I don't think bedrooms need to me huge.  I love older homes where dressing rooms and sitting rooms are separate.  I grew up near such a house in Darien Connecticut.  The house was a stone front colonial revival circa 1923.  I still think of that house; the wrapped grand staircase, the double living rooms decorated in Sister Parish tradition and a den.  Off the master bedroom was place to dress.  The bedroom itself was a soft wedgwood blue with antique furniture,  huge bed, a chair and ottoman and two bedside tables.  The dresser and vanity table as well as all the many closets were through a mirrored hall, so the bedroom was kept neat, clothing free and very relaxing.

I never hang big frames or objects over a bed.  After all, I live here in earthquake country.  And at a recent hotel stay I was disconcerted to open my eyes at 4am only to see a huge winged thing 6 feet from my face.  It turns out it was  heavy iron and glass ceiling fan.

What is essential in a bedroom?

I no longer have a TV in my bedroom. I never bring a phone or computer in there either.  I also clear out all my clutter from my guestroom when a friend is due for a stay.
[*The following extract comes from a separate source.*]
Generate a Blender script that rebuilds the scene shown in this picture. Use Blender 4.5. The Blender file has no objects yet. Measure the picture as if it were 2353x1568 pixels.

What makes a perfect guestroom? 
I took advise from La Martha Stewart once and created a guest basket of soaps, tissues, lotions, booties, ear plugs, all sorts of things that were left untouched in the basket on the floor once the guests left.
So now I provide towels, face cloths and fluffy bathrobes, down free duvets and soft sheets. And of course room for their essentials.

I do like to travel or visit boutique hotels to see what they provide. WiFi? Monogramed shams?
I like a few harder pillows to prop myself up at night to read.  Without getting too personal I ask my clients about their bedroom habits; TV? WiFi? Readers? Journalers? Need total blackout to sleep?

I often think, just as I doze off, of the worst places I have slept.  Coach class on a 9 hour flight.  Camping in pouring rain. Polyester knit sheets in Wales. A couch that smelled like dirty feet in college. Then I take a deep breath and sink into my sanctuary, my old home.